[TASK OBJECTIVE] Output only the lines running from the line bearing "mx = N('ShaderNodeMix');" through the line bearing "L(lo.outputs[0], mx.inputs[0]); L(vm.outputs[0], mx.inputs[6]);", character for character.

-*-

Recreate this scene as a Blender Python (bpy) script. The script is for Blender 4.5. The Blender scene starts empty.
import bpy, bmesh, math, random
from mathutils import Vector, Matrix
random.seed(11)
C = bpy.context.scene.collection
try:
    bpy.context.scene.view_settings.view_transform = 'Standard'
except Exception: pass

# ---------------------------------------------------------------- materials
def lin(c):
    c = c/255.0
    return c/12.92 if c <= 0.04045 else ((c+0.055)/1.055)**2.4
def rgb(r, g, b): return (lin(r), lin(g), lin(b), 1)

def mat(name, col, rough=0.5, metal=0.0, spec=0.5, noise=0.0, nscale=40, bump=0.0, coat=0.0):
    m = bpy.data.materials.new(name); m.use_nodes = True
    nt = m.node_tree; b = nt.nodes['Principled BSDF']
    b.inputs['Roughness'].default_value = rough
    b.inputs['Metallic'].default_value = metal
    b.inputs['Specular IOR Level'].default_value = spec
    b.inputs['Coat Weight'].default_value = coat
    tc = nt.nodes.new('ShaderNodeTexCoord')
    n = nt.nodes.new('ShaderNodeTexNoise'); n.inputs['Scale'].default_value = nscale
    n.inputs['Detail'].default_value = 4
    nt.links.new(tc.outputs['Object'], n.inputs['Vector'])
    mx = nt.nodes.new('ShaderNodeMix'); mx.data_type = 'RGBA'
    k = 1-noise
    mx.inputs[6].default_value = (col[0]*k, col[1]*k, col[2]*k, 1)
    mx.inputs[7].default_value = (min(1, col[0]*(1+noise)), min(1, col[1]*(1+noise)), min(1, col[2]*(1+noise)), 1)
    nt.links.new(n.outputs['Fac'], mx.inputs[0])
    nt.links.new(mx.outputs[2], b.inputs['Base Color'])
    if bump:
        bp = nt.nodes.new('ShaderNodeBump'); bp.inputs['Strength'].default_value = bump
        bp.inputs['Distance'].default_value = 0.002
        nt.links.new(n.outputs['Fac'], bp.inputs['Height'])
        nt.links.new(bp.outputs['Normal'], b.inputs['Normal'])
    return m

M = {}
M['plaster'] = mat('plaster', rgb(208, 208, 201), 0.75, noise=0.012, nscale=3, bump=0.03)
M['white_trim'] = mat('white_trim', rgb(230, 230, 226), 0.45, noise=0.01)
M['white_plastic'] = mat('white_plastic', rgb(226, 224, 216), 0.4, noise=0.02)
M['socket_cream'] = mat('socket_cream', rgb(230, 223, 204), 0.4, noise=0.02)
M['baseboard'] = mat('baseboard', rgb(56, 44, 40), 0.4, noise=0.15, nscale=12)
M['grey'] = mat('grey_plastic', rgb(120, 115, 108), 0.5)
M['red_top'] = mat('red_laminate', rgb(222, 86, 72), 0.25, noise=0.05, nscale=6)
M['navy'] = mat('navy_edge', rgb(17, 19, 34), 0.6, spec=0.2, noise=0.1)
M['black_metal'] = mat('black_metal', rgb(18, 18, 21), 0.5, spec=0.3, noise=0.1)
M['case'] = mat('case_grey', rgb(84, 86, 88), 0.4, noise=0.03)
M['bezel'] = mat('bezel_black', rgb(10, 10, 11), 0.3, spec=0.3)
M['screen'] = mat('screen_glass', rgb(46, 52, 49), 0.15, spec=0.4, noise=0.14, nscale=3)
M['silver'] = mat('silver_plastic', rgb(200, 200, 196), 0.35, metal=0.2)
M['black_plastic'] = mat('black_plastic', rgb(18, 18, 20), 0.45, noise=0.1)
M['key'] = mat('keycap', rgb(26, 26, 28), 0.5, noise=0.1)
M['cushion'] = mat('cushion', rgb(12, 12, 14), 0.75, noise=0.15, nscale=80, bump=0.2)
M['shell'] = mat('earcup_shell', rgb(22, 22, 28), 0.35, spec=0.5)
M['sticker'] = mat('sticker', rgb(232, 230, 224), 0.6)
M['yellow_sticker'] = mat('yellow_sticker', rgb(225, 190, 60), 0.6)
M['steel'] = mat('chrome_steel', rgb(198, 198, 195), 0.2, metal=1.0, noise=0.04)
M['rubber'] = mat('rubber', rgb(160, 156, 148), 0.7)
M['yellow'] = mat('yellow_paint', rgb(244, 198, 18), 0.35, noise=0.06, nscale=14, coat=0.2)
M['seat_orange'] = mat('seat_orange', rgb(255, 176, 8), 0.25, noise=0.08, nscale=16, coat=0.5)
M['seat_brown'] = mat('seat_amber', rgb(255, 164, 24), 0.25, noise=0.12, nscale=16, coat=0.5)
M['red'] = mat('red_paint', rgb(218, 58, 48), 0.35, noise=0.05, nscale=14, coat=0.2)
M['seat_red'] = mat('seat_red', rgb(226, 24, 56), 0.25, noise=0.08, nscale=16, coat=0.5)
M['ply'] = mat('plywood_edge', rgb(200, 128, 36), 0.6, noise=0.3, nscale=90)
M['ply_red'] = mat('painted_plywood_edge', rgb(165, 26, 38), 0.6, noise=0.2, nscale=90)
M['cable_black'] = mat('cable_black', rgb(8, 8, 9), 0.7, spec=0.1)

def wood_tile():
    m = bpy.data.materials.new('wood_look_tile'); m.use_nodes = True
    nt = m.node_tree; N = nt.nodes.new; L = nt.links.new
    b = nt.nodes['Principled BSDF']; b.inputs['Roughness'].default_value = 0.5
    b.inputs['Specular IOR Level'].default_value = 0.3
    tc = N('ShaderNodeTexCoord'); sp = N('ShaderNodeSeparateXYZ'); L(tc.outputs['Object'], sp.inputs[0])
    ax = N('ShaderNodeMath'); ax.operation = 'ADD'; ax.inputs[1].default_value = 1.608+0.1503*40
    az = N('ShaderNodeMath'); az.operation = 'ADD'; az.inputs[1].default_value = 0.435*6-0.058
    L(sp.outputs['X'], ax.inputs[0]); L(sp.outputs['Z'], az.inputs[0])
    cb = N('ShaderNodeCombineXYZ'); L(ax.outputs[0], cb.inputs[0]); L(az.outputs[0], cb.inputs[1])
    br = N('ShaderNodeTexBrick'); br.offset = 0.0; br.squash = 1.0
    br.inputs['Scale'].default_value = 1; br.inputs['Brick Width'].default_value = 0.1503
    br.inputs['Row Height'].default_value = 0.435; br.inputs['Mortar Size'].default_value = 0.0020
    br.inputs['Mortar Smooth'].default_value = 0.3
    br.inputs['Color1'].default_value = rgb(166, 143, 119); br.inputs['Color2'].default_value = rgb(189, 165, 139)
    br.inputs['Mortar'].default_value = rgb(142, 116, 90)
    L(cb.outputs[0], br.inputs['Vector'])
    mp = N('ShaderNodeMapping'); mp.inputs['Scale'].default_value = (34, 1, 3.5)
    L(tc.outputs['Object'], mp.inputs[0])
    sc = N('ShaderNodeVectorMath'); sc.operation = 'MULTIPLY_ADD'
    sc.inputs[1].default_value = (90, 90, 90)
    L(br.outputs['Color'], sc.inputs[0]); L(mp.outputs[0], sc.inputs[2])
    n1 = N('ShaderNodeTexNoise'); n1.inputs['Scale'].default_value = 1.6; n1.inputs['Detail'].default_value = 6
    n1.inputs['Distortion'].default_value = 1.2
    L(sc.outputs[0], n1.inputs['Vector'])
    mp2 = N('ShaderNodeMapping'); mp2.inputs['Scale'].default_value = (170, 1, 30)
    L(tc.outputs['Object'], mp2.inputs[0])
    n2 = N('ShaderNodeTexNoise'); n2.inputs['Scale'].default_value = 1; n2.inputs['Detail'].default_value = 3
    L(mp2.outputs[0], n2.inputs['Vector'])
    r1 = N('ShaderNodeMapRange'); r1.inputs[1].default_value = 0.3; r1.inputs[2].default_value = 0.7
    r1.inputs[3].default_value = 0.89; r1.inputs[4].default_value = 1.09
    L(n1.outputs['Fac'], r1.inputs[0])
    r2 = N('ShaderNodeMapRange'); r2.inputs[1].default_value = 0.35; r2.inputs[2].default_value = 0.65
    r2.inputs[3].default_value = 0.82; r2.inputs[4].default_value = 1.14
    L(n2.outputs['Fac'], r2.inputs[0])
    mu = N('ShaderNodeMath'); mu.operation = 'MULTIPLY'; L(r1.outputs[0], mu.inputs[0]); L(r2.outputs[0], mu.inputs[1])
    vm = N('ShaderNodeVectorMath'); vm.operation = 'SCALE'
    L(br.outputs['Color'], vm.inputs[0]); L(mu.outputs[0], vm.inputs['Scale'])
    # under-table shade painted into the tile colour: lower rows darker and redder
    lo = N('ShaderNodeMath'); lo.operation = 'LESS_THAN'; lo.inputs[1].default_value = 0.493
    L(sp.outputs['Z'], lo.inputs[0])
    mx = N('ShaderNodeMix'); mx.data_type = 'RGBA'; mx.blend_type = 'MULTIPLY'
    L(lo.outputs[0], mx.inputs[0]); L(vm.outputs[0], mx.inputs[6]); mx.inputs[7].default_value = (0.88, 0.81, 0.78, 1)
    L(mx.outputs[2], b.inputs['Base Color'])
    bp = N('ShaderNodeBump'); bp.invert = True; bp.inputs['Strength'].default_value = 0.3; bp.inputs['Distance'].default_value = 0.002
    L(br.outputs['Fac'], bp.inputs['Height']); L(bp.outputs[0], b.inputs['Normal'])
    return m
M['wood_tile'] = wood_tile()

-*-

[PROBLEM SOLUTION]
    mx = N('ShaderNodeMix'); mx.data_type = 'RGBA'; mx.blend_type = 'MULTIPLY'
    L(lo.outputs[0], mx.inputs[0]); L(vm.outputs[0], mx.inputs[6]); mx.inputs[7].default_value = (0.88, 0.81, 0.78, 1)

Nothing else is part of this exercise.